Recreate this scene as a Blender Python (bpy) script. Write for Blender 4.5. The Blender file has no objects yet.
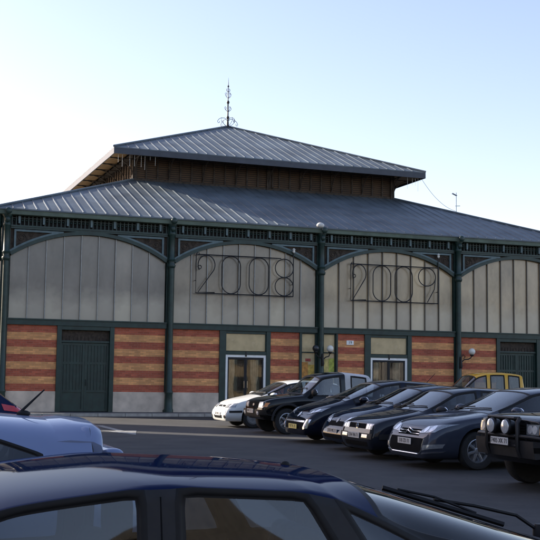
import bpy, bmesh, math, random
from mathutils import Vector, Matrix
from mathutils.bvhtree import BVHTree
random.seed(7)
PI = math.pi
scene = bpy.context.scene
COL = scene.collection

# ------------------------------------------------------------------ materials
def new_mat(name):
    m = bpy.data.materials.new(name); m.use_nodes = True
    nt = m.node_tree
    return m, nt, nt.nodes['Principled BSDF']

def coords(nt, scale=(1, 1, 1), kind='Object'):
    tc = nt.nodes.new('ShaderNodeTexCoord'); mp = nt.nodes.new('ShaderNodeMapping')
    mp.inputs['Scale'].default_value = scale
    nt.links.new(tc.outputs[kind], mp.inputs['Vector'])
    return mp.outputs['Vector']

def noise(nt, vec, scale, detail=4, rough=.55):
    n = nt.nodes.new('ShaderNodeTexNoise')
    n.inputs['Scale'].default_value = scale; n.inputs['Detail'].default_value = detail
    n.inputs['Roughness'].default_value = rough
    nt.links.new(vec, n.inputs['Vector'])
    return n.outputs['Fac']

def ramp(nt, fac, stops):
    r = nt.nodes.new('ShaderNodeValToRGB')
    el = r.color_ramp.elements
    while len(el) < len(stops): el.new(.5)
    for e, (p, c) in zip(el, stops):
        e.position = p; e.color = (*c, 1)
    nt.links.new(fac, r.inputs['Fac'])
    return r.outputs['Color']

def mix(nt, fac, a, b, mode='MIX'):
    n = nt.nodes.new('ShaderNodeMix'); n.data_type = 'RGBA'; n.blend_type = mode
    for s, v in ((n.inputs[0], fac), (n.inputs[6], a), (n.inputs[7], b)):
        if isinstance(v, bpy.types.NodeSocket): nt.links.new(v, s)
        elif isinstance(v, tuple): s.default_value = (*v, 1)
        else: s.default_value = v
    return n.outputs[2]

def bump(nt, bs, height, strength=.3, dist=.01):
    b = nt.nodes.new('ShaderNodeBump'); b.inputs['Strength'].default_value = strength
    b.inputs['Distance'].default_value = dist
    nt.links.new(height, b.inputs['Height']); nt.links.new(b.outputs['Normal'], bs.inputs['Normal'])

def scale_col(c, k): return tuple(min(1, x * k) for x in c)

def mat(name, col, rough=.5, metal=0, var=.18, nscale=6, bmp=0, coat=0, spec=.5, rvar=.08):
    m, nt, bs = new_mat(name)
    v = coords(nt)
    f = noise(nt, v, nscale, 5)
    c = ramp(nt, f, [(.3, scale_col(col, 1 - var)), (.7, scale_col(col, 1 + var))])
    nt.links.new(c, bs.inputs['Base Color'])
    f2 = noise(nt, v, nscale * 2.3, 3)
    mr = nt.nodes.new('ShaderNodeMapRange')
    mr.inputs['To Min'].default_value = max(0.02, rough - rvar); mr.inputs['To Max'].default_value = min(1, rough + rvar)
    nt.links.new(f2, mr.inputs['Value']); nt.links.new(mr.outputs['Result'], bs.inputs['Roughness'])
    bs.inputs['Metallic'].default_value = metal
    bs.inputs['Specular IOR Level'].default_value = spec
    if coat:
        bs.inputs['Coat Weight'].default_value = coat; bs.inputs['Coat Roughness'].default_value = .04
    if bmp: bump(nt, bs, f2, .4, bmp)
    return m

def paint(name, col, metal=.0, rough=.35, coat=1.0):
    """car paint under clear coat with a thin uneven film of road dust"""
    m, nt, bs = new_mat(name)
    v = coords(nt)
    f = noise(nt, v, 3.0, 6, .6)
    dust = nt.nodes.new('ShaderNodeMapRange')
    dust.inputs['From Min'].default_value = .52; dust.inputs['From Max'].default_value = .85
    dust.inputs['To Max'].default_value = .03
    nt.links.new(f, dust.inputs['Value'])
    c = mix(nt, dust.outputs['Result'], col, (.20, .18, .15))
    nt.links.new(c, bs.inputs['Base Color'])
    bs.inputs['Metallic'].default_value = metal
    bs.inputs['Roughness'].default_value = rough
    bs.inputs['Specular IOR Level'].default_value = 0
    bs.inputs['Coat IOR'].default_value = 1.45
    bs.inputs['Coat Weight'].default_value = coat
    cr = nt.nodes.new('ShaderNodeMapRange')
    cr.inputs['To Min'].default_value = .015; cr.inputs['To Max'].default_value = .07
    nt.links.new(f, cr.inputs['Value']); nt.links.new(cr.outputs['Result'], bs.inputs['Coat Roughness'])
    return m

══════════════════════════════

- _Requirements_
Without the pictures, please reproduce each line of the listing above exactly, from the first one through the line bearing "COL = scene.collection".

- _Solution to the exercise_
Recreate this scene as a Blender Python (bpy) script. Write for Blender 4.5. The Blender file has no objects yet.
import bpy, bmesh, math, random
from mathutils import Vector, Matrix
from mathutils.bvhtree import BVHTree
random.seed(7)
PI = math.pi
scene = bpy.context.scene
COL = scene.collection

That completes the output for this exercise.